The ocean freight cost for panamax grains cargo delivered from US Gulf to Japan, he said, may come down to US$65/tonne from US$70/tonne by August.

 

O'Neil identified two major reasons for the sharp rise in ocean freight costs this year.

 

One is the rising trade in commodities, led by Chinese demand for steel, iron ore and coal.
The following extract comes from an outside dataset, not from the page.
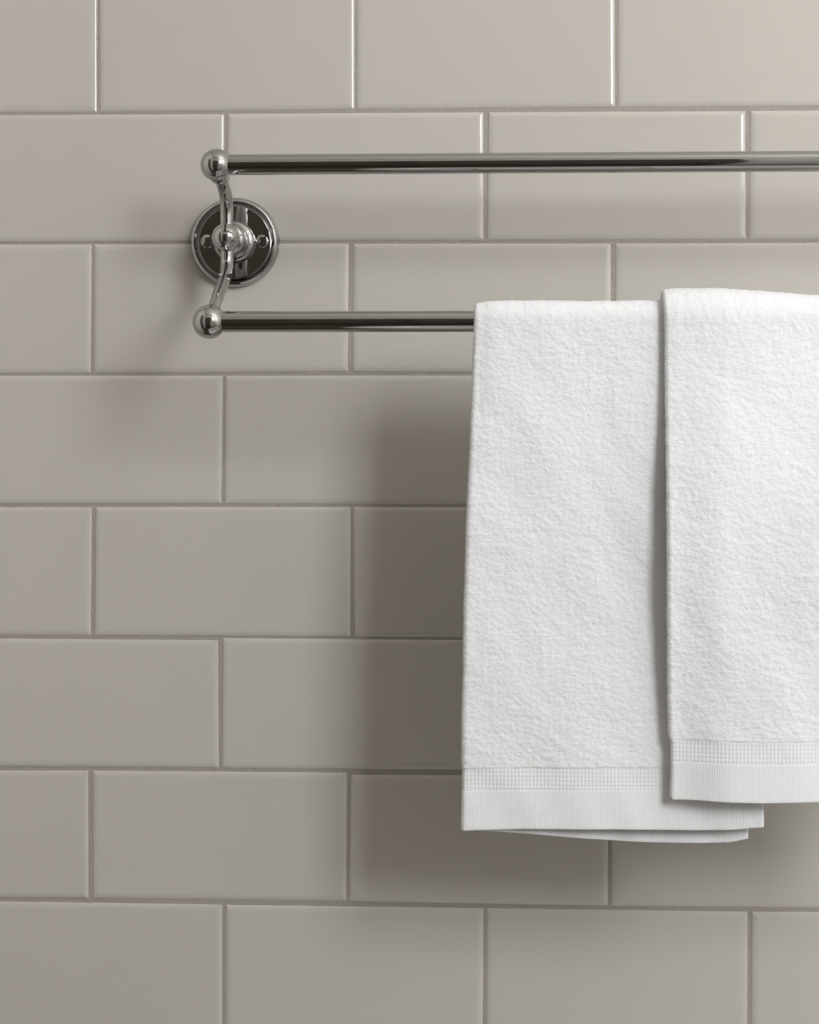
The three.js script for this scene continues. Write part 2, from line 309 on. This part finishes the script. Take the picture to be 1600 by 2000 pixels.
/* A towel folded lengthwise (fold at the left) and hung over the lower bar. o.left(py), o.right(py): edges in pixels at the height py; o.bottom(a): lower edge, a across 0..1;
   o.bandTop, o.bandLow: the heights of the band's two edges as shares of the drop; o.lift: distance from the bar's surface to the towel; o.puff(a, y01): how far the front stands off. */
function towel(name, label, o) {
  const root = thing(name, label, 'towel');
  root.userData.group = o.group;
  const bar = new THREE.Vector3(AXIS.x, AXIS.y + LOW.y * mm, LOW.z * mm), R0 = BAR_R * mm + o.lift;
  const zf = LOW.z * mm + BAR_R * mm + o.reach;                                    // reference depth of the front for pixel measures
  const yTop = bar.y, tt = o.sheet, gap = 0.0004;
  const bottomY = (a) => at(lerp(o.left(1600), o.right(1600), a), o.bottom(a), zf).y;
  const across = (cosY + ((o.left(1000) - 800) / FOCAL) * sinY), levelPy = (y) => PRINCIPAL_Y - ((y - EYE) * FOCAL * across) / (DIST - zf);
  function point(a, s, d, e, side, rough) { // a across, s along (0 front hem .. 1 over the bar .. 2 back hem), d depth from inner face, e outward direction in (a, d), side: 1 front sheet, 0 sheet behind
    let y, z, ny, nz, u;
    const lift = o.top(a) * 1;
    const under = 1 - side;
    if (s <= 0.93) { u = s / 0.93; const drop = o.under(a) * under * (1 - u); y = lerp(bottomY(a) - drop, yTop, u); z = bar.z + R0; ny = 0; nz = 1; }
    else if (s < 1.07) { const t = ((s - 0.93) / 0.14) * Math.PI; ny = Math.sin(t); nz = Math.cos(t); y = bar.y + ny * R0; z = bar.z + nz * R0; u = 1; }
    else { u = 1 - (s - 1.07) / 0.93; y = lerp(bottomY(a) + 0.03, yTop, u); z = bar.z - R0; ny = 0; nz = -1; }
    const front = s <= 0.93 ? 1 : s < 1.07 ? Math.max(0, Math.cos(((s - 0.93) / 0.14) * Math.PI)) : 0;
    const over = s <= 0.93 ? smooth(0.55, 1, u) : s < 1.07 ? 1 : smooth(0.55, 1, u);
    const py = clamp(levelPy(y), o.pyTop, 1700);
    const xl = at(o.left(py), py, zf).x, xr = at(o.right(py), py, zf).x;
    let depth = d + lift * over + front * (o.puff(a, 1 - u, y) + side * o.part(a, 1 - u));
    let x = lerp(xl, xr, a) + e[0] * 0;
    // long soft folds and the lumps of the pile
    const w = 0.0014 * N(x * 22 + o.seed, y * 9 + x * 6, 2.5) + 0.0009 * N(x * 48 + y * 20, y * 26 + o.seed, 7.5);
    depth += w * (0.35 + 0.65 * smooth(0, 0.25, 1 - u)) * (s < 1 ? 1 : 0.5);
    if (rough) {
      const q = 0.8 * (0.00032 * N(x * 150, y * 190, o.seed + z * 50) + 0.0003 * N(x * 390, y * 430, o.seed + d * 900) + 0.00012 * N(x * 700, y * 760, 3 + d * 2000));
      depth += q * rough * e[1]; x += q * rough * e[0];
    }
    x += e[2] ?? 0;
    return [x, y + ny * depth, z + nz * depth];
  }
  // the closed outline of the folded cloth, drawn from the front sheet's right edge to the fold and back along the sheet behind
  function outline(thick, fine) {
    const t = tt * thick, D = 2 * tt + gap, off = (tt - t) / 2, out = [], nF = fine, rf = D / 2, f0 = 0.012;
    const sp = (d) => d;
    for (let i = 0; i <= nF; i++) { const a = 1 - i / nF; out.push([a, D - off, [0, 1], 1]); }
    for (let i = 1; i < 10; i++) { const k = (i / 10) * Math.PI; out.push([0, rf + Math.cos(k) * (rf - off), [-Math.sin(k), Math.cos(k), -Math.sin(k) * (rf - off) + 0], 0.5 + 0.5 * Math.cos(k)]); }
    for (let i = 0; i <= 60; i++) out.push([(i / 60) * o.behind, off, [0, -1], 0]);
    for (let i = 1; i < 4; i++) { const k = (i / 4) * Math.PI; out.push([o.behind, tt / 2 - Math.cos(k) * (t / 2), [Math.sin(k), -Math.cos(k), Math.sin(k) * (t / 2)], 0]); }
    for (let i = 60; i >= 0; i--) out.push([(i / 60) * o.behind, tt - off, [0, 1], 0, 1]);
    for (let i = 1; i < 3; i++) { const k = (i / 3) * Math.PI; out.push([0, rf - Math.cos(k) * Math.min(rf, gap / 2 + off), [0, 0, -Math.sin(k) * 0.0002], 0.5 - 0.5 * Math.cos(k), 1]); }
    for (let i = 0; i <= 60; i++) out.push([i / 60, tt + gap + off, [0, -1], 1, 1]);
    for (let i = 1; i < 4; i++) { const k = (i / 4) * Math.PI; out.push([1, D - tt / 2 - Math.cos(k) * (t / 2), [Math.sin(k), -Math.cos(k), Math.sin(k) * (t / 2)], 1]); }
    return out;
  }
  function piece(partName, s0, s1, rows, thick, fine, material, rough, endDrop) {
    const profile = [];
    // rounded ends: the first and last rows close in
    const ends = [0, 0.15, 0.5, 1];
    const S = []; ends.slice(0, 3).forEach((f) => S.push([s0 + 0.004 * (f === 0 ? 0 : f * 0.35), f === 0 ? 0.25 : f === 0.15 ? 0.65 : 0.92]));
    const a0 = s0 + 0.004, a1 = s1 - 0.004;
    if (a1 - a0 < 1) for (let i = 0; i <= rows; i++) S.push([lerp(a0, a1, i / rows), 1]);
    else { // fine rows in front, coarser over the bar and behind
      for (let i = 0; i < rows; i++) S.push([lerp(a0, 0.93, i / rows), 1]);
      for (let i = 0; i < 70; i++) S.push([lerp(0.93, 1.07, i / 70), 1]);
      for (let i = 0; i <= 120; i++) S.push([lerp(1.07, a1, i / 120), 1]);
    }
    S.push([s1 - 0.0014, 0.92], [s1 - 0.0006, 0.65], [s1, 0.25]);
    const pos = [], uvs = [], idx = [];
    let m = 0, length = 0;
    S.forEach(([s, k]) => {
      const ring = outline(thick * k, fine); m = ring.length;
      ring.forEach(([a, d, e, side, inner]) => { const p = point(a, s, d, e, side, inner ? 0 : rough * k); pos.push(...p); uvs.push(p[0], s <= 1 ? p[1] : 2 * bar.y - p[1]); });
    });
    for (let r = 0; r < S.length - 1; r++) for (let i = 0; i < m; i++) { const a = r * m + i, b = r * m + ((i + 1) % m); idx.push(a, a + m, b, b, a + m, b + m); }
    for (const r of [0, S.length - 1]) { // close the ends across the thickness
      const q = r * m, nF = fine;
      const front = (t) => q + Math.round(t * nF), inF = (t) => q + nF + 1 + 9 + 61 + 3 + 61 + 2 + Math.round((1 - t) * 60);
      const steps = 60;
      for (let i = 0; i < steps; i++) { const t0 = i / steps, t1 = (i + 1) / steps, f = [front(t0), front(t1), inF(t0), inF(t1)]; r ? idx.push(f[0], f[1], f[2], f[1], f[3], f[2]) : idx.push(f[0], f[2], f[1], f[1], f[2], f[3]); }
      const bk = (t) => q + nF + 1 + 9 + Math.round(t * 60), inB = (t) => q + nF + 1 + 9 + 61 + 3 + 60 - Math.round(t * 60);
      for (let i = 0; i < steps; i++) { const t0 = i / steps, t1 = (i + 1) / steps, f = [bk(t0), bk(t1), inB(t0), inB(t1)]; r ? idx.push(f[0], f[1], f[2], f[1], f[3], f[2]) : idx.push(f[0], f[2], f[1], f[1], f[2], f[3]); }
    }
    const g = new THREE.BufferGeometry();
    g.setAttribute('position', new THREE.Float32BufferAttribute(pos, 3)); g.setAttribute('uv', new THREE.Float32BufferAttribute(uvs, 2)); g.setIndex(idx); g.computeVertexNormals();
    return mesh(partName, g, material, root);
  }
  const b0 = o.bandLow * 0.93, b1 = o.bandTop * 0.93;
  piece('pile_cloth', b1 - 0.001, 2 - b1, 640, 1, 320, terry, 1);
  piece('woven_band', b0 - 0.001, b1 + 0.002, 40, 0.74, 200, band, 0.12);
  piece('hem', 0, b0 + 0.002, 50, 0.84, 200, hem, 0.25);
  piece('woven_band', 2 - b1 - 0.002, 2 - b0 + 0.001, 20, 0.74, 100, band, 0.12);
  piece('hem', 2 - b0 - 0.002, 2, 24, 0.84, 100, hem, 0.25);
  return root;
}
towel('towel', 'white terry towel hanging lower, its right side covered by the other towel', {
  seed: 3.7, group: 'white terry towels on the lower rail', lift: 0.0003, reach: 0.0082, sheet: 0.0026, behind: 0.953, pyTop: 588,
  left: curve([[588, 938], [600, 935.5], [640, 935], [700, 932.5], [800, 929.5], [900, 926], [1000, 921], [1100, 918], [1200, 915.5], [1300, 914], [1400, 911.5], [1500, 911.5], [1545, 911], [1620, 909.5], [1700, 909]]),
  right: curve([[588, 1476], [1000, 1478], [1400, 1484], [1620, 1487.5], [1700, 1488]]),
  bottom: (a) => curve([[0, 1623.5], [0.03, 1622.5], [0.2, 1620], [0.5, 1619.5], [0.8, 1620.5], [0.9, 1619], [0.96, 1615.5], [1, 1614]])(a),
  bandTop: 0.1207, bandLow: 0.0768,
  top: (a) => 0.0004 * N(a * 5, 1.3, 0.4) - 0.0009 * (1 - smooth(0, 0.06, a)) - 0.0006,
  puff: (a, d, y) => 0.0025 * smooth(0.1, 0.9, d) * Math.max(0, 1 - 1.5 * a) + 0.0012 * Math.sin(a * 3 + d * 4) * smooth(0.05, 0.3, d),
  part: (a, d) => 0.005 * smooth(0.55, 1, d) * smooth(0, 0.55, a),
  under: (a) => curve([[0, 0], [0.1, 0.0017], [0.35, 0.0055], [0.55, 0.0079], [0.65, 0.0084], [0.9, 0.0083], [0.953, 0.0072], [1, 0.006]])(a),
});
towel('towel', 'white terry towel on top, overlapping the other and cut by the right edge', {
  seed: 11.2, group: 'white terry towels on the lower rail', lift: 0.0076, reach: 0.02, sheet: 0.0021, behind: 0.97, pyTop: 568,
  left: curve([[568, 1310], [575, 1306.5], [590, 1308], [650, 1309.5], [800, 1310], [1000, 1311], [1200, 1312], [1380, 1313.5], [1446, 1316], [1450, 1319], [1520, 1319], [1565, 1317]]),
  right: curve([[568, 1865], [1000, 1872], [1565, 1885]]),
  bottom: (a) => curve([[0, 1563.5], [0.1, 1563.5], [0.3, 1567], [0.5, 1566.5], [1, 1564]])(a),
  bandTop: 0.1255, bandLow: 0.0783,
  top: (a) => curve([[0, -0.0012], [0.03, -0.0008], [0.2, -0.0004], [0.32, -0.0016], [0.5, -0.0042], [0.65, -0.0056], [1, -0.006]])(a),
  puff: (a, d, y) => (0.001 + 0.0105 * smooth(0.02, 0.5, d)) * (0.55 + 0.45 * smooth(0, 0.2, a)) * (1 - 0.35 * smooth(0.1, 0.6, a)) + 0.0016 * Math.sin(a * 9 + d * 5) * smooth(0.1, 0.4, d),
  part: () => 0.0008,
  under: () => -0.003,
});

// ---------------------------------------------------------------- renderer
const renderer = new THREE.WebGLRenderer({ antialias: true });
renderer.toneMapping = THREE.LinearToneMapping;
renderer.toneMappingExposure = EXPOSURE;
renderer.shadowMap.enabled = true;
renderer.render(scene, camera);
Second is logistical bottleneck, such as congestion at ports in Australia.

 

"In Australia, for instance, authorities are working to improve congestion at the Newcastle port," said O'Neil.

 

He said that while there is a possibility that ocean freight costs may start climbing from September as the US corn and soybean crop is harvested and shipped around the world, he added that gains would be negligible since the grains trade is only around 10 percent of international shipping volumes.

 

He added that new vessels coming out of yards are also expected to add more shipping capacity, though additions of new vessels in 2007 will likely lag additions in 2005 and 2006.

 

O'Neil said that in such a volatile grains market, the best advice for grains buyers in Asia is to buy grains whenever ocean freight costs drop.

 

"Don't be greedy and wait for freight costs to fall more, for the fall may be temporary," he said.

 

He said the trend of shipping grains in containers instead of panamax and handysize vessels would likely strengthen in coming years.

 

Panamax vessels can carry 55,000 tonnes of grain and handysize vessels can carry 35,000 tonnes. A container can carry between 17 and 23 tonnes of grain.

 

The cost of transporting grains by container is lower than by handysize or panamax vessels, especially on the US-to-Asia routes, as a lot of empty containers end up in the US after manufactured goods imported from China are unloaded. These empty containers then haul back grains to Asia.

 

While a panamax vessel from the US to Japan carrying grain may cost around US$70/tonne, it may cost only around US$45/tonne for grains to be carried in containers.

 

"Currently around 5 percent of the world's grains are carried in containers. I see that number rising significantly in coming years," said O'Neil.

 

O'Neil said that US exportable corn surplus is being pressured by increasing demand from ethanol plants.

 

He said that this year, even with a likely record crop, exportable surplus for corn may fall a bit, though there is concern that exportable surplus may fall more sharply next year, as likelihood of two successive record corn crops is low in the US

 

With soybean prices expected to rise sharply this year due to lower planted acreage in the US, corn will face tough competition for planted acres with soybean next year.

 

At the same time, likely demand for corn from ethanol plants in the US is likely to rise to around 101.6 million tonnes, accounting for 28 percent of total corn output, next year from an estimated 81.28 million tonnes, or 26 percent of output, this year.

 

"World corn buyers should worry a lot about the US corn crop in the foreseeable future, given rising ethanol demand, as any weather problems for the corn crop can set prices really high," O'Neil said.